◆ Task brief
Give back an exact copy of the lines from the start of the material through the line bearing "R = math.radians". Include both ends and nothing else.

◆ Information supplied

——

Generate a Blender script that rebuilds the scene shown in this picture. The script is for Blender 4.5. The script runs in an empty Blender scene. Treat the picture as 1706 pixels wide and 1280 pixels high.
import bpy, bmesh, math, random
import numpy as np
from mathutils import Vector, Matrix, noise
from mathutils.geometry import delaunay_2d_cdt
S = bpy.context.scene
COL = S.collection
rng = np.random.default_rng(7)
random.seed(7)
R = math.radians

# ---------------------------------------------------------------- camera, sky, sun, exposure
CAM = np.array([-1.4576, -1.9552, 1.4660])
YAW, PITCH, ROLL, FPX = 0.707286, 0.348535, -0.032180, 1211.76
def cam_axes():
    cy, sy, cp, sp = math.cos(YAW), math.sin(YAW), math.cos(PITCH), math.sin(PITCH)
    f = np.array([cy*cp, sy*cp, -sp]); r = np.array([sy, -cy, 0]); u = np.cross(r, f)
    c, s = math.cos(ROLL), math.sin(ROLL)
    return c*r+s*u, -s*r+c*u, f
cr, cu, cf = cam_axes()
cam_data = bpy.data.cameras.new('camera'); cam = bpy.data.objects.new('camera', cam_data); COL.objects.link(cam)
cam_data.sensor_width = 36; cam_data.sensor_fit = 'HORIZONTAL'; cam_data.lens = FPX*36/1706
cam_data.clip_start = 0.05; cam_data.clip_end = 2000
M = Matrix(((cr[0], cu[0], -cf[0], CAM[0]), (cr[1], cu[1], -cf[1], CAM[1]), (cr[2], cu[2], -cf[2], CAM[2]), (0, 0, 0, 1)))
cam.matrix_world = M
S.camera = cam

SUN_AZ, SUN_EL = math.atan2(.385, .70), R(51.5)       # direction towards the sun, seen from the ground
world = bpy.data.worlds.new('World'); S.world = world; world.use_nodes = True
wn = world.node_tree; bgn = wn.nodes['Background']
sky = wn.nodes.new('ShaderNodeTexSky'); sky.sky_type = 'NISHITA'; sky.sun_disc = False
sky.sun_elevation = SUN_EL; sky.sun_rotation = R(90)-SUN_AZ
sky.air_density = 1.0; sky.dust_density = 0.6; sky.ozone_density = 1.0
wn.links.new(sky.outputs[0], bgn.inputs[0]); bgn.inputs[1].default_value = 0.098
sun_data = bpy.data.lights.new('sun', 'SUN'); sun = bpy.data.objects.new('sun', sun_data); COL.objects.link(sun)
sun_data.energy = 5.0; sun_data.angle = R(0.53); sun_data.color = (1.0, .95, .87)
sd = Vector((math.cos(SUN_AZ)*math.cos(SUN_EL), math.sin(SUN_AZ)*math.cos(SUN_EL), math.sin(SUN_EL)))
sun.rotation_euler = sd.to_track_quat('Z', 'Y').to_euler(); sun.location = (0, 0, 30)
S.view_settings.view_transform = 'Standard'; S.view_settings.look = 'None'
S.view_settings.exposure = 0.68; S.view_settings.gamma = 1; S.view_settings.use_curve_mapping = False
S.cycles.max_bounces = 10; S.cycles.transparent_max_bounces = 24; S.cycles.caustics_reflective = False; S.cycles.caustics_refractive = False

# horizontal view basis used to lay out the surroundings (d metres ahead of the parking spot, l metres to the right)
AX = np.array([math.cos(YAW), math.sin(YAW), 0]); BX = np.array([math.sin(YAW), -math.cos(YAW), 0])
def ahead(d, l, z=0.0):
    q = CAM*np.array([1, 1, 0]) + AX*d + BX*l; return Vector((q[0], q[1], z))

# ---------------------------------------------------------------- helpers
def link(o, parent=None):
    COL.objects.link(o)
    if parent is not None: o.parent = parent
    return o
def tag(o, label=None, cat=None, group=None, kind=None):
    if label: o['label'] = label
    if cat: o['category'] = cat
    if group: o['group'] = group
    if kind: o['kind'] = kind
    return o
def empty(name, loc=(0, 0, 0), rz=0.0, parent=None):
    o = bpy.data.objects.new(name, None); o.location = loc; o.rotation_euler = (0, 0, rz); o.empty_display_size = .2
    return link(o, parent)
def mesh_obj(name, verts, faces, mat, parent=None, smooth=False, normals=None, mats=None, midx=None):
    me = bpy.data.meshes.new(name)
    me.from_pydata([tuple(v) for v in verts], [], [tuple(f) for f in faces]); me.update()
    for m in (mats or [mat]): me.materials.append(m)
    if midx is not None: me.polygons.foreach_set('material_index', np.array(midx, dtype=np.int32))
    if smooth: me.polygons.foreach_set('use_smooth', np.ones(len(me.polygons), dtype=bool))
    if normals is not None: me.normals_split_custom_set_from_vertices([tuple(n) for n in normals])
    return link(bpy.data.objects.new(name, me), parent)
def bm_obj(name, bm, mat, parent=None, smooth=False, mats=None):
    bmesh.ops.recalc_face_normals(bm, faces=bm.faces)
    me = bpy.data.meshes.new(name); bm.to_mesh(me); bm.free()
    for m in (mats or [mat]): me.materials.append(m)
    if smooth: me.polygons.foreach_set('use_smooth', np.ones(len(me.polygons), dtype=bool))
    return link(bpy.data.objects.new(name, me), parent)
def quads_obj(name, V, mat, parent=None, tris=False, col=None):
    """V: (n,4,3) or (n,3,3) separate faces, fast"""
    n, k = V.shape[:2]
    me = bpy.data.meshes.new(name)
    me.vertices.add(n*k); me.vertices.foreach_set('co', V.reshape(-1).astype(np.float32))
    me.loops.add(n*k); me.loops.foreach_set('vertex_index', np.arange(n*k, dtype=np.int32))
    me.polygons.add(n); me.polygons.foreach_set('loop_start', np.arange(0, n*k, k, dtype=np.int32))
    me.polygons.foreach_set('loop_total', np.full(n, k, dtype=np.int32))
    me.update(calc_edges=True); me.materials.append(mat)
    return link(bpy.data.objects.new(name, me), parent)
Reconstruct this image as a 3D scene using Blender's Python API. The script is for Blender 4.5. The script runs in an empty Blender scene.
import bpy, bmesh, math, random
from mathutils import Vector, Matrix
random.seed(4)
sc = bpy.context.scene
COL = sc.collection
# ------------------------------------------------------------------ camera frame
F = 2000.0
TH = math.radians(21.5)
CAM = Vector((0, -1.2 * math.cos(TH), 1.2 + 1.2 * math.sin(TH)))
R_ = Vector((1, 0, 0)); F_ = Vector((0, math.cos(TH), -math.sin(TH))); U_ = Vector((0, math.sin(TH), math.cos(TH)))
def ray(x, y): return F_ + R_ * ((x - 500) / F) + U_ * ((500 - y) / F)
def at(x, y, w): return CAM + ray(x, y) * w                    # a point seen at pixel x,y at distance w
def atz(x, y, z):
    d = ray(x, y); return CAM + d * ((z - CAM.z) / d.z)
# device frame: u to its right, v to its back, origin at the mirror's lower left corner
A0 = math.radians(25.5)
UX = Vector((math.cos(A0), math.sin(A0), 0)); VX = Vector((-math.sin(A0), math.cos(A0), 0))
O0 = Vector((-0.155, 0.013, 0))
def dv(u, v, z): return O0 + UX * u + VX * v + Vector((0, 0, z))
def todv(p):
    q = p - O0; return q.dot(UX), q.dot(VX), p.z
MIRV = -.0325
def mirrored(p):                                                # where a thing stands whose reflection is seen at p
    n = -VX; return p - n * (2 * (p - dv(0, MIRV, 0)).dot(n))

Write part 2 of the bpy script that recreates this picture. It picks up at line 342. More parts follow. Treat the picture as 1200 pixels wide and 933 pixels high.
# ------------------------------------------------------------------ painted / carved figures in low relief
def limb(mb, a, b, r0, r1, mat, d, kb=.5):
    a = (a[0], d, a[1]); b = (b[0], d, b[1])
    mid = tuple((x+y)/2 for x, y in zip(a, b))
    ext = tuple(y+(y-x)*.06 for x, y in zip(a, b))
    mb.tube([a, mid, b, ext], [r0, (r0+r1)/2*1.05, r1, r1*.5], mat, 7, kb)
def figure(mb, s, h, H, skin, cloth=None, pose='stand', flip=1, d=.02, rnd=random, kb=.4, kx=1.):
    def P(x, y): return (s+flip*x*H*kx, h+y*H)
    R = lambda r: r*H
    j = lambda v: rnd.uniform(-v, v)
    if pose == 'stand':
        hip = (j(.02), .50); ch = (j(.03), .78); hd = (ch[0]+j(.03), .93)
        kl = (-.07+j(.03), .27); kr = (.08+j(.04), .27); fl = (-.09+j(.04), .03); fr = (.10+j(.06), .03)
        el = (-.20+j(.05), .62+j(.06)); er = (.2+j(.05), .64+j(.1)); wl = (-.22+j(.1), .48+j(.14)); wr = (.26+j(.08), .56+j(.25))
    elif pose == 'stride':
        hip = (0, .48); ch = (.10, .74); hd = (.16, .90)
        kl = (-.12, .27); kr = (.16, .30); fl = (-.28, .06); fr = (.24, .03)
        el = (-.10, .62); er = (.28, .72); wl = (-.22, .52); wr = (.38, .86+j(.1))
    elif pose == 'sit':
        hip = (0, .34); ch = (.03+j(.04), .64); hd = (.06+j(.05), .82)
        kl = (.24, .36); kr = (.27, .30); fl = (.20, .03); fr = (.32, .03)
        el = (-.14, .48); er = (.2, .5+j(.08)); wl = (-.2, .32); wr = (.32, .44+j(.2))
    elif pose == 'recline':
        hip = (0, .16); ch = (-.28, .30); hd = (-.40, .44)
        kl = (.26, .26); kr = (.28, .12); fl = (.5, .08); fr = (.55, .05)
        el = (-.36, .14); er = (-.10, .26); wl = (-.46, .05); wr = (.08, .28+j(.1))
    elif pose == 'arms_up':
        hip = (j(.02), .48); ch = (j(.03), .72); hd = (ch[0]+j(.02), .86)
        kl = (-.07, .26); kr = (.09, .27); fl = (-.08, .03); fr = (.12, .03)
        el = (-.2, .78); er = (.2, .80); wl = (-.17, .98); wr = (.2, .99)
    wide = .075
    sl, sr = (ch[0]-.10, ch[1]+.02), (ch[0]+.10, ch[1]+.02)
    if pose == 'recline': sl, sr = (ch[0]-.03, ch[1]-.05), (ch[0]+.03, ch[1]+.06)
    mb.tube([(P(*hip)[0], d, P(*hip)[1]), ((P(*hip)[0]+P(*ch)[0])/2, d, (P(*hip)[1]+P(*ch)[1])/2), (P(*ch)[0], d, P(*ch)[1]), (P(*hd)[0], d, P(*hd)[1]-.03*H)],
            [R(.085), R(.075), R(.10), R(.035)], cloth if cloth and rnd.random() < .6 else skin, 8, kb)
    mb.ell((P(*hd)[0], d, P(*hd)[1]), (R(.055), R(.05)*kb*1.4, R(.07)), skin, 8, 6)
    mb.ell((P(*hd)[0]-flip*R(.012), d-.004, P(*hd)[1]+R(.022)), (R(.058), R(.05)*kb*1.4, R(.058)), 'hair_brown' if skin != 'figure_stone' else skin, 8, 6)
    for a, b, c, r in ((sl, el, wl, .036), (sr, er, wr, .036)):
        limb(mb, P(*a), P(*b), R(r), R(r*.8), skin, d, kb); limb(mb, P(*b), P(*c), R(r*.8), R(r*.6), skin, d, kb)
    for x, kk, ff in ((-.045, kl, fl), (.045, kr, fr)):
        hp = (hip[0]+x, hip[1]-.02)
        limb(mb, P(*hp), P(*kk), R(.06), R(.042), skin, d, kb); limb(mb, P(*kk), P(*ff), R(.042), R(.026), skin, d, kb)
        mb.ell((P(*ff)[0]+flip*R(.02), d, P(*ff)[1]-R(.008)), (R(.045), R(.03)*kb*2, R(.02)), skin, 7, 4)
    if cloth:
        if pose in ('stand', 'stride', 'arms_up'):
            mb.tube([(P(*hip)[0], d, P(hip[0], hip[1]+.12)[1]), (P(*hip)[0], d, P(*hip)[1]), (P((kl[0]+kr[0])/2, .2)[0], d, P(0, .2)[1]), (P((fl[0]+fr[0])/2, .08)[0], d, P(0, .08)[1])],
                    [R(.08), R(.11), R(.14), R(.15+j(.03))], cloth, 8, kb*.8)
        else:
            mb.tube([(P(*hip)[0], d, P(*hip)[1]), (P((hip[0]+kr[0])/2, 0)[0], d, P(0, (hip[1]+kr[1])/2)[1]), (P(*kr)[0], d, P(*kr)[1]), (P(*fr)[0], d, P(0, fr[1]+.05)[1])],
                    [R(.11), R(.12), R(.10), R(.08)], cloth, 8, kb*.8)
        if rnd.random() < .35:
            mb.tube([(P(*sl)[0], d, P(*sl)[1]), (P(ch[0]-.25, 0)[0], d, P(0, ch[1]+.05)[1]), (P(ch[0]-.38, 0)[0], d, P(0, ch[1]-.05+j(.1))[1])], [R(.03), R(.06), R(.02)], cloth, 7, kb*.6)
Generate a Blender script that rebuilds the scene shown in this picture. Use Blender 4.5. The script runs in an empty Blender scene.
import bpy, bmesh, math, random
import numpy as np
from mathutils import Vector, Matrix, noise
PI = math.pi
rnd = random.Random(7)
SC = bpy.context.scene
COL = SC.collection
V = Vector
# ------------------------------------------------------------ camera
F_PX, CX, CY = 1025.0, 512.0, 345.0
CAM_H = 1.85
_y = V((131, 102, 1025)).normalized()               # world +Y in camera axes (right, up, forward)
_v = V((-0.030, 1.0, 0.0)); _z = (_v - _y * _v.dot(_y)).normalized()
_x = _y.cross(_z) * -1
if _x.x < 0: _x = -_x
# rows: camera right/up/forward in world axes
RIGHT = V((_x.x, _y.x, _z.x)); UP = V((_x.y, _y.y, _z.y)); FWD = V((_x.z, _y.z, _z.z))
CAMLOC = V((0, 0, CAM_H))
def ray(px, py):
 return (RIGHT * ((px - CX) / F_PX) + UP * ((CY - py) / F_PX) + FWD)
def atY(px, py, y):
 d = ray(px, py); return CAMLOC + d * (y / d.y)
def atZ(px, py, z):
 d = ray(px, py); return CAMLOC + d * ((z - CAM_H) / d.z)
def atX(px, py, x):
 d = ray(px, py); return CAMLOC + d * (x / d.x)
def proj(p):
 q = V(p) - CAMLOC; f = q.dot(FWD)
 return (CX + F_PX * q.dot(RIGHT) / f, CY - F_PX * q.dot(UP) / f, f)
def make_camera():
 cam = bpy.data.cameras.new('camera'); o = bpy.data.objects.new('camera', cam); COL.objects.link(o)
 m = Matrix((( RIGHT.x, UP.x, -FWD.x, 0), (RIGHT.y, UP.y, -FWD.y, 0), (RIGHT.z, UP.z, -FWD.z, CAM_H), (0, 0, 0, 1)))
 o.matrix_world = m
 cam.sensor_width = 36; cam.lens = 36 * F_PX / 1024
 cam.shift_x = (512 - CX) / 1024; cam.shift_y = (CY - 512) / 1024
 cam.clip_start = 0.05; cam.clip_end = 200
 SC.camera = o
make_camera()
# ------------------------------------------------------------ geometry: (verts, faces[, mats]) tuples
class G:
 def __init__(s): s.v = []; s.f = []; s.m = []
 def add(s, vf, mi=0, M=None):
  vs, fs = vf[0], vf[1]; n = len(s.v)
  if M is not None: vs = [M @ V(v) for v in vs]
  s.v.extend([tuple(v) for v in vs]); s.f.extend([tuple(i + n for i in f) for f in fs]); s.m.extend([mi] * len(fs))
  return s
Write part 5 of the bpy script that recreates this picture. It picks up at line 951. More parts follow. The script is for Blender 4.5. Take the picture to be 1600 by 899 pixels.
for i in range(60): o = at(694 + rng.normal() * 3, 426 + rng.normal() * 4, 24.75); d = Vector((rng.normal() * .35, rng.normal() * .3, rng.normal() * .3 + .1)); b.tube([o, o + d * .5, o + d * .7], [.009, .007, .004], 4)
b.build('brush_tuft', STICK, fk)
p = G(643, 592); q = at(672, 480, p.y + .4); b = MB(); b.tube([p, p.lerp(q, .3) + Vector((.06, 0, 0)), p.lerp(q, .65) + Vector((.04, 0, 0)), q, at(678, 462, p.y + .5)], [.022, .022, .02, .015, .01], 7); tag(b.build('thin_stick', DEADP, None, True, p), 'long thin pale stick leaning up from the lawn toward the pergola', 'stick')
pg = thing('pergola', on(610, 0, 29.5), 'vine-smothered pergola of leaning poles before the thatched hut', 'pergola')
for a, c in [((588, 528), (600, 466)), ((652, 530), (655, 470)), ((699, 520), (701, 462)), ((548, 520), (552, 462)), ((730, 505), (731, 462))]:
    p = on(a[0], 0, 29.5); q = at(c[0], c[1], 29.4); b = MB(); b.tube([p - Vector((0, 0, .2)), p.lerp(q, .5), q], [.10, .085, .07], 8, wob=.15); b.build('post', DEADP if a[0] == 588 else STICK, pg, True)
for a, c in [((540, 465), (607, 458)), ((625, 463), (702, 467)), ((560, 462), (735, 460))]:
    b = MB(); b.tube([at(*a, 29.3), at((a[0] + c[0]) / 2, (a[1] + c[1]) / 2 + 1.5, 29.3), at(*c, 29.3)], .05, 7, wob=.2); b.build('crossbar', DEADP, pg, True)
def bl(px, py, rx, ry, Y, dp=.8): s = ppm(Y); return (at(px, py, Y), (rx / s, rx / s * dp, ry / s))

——

◆ The result
Generate a Blender script that rebuilds the scene shown in this picture. The script is for Blender 4.5. The script runs in an empty Blender scene. Treat the picture as 1706 pixels wide and 1280 pixels high.
import bpy, bmesh, math, random
import numpy as np
from mathutils import Vector, Matrix, noise
from mathutils.geometry import delaunay_2d_cdt
S = bpy.context.scene
COL = S.collection
rng = np.random.default_rng(7)
random.seed(7)
R = math.radians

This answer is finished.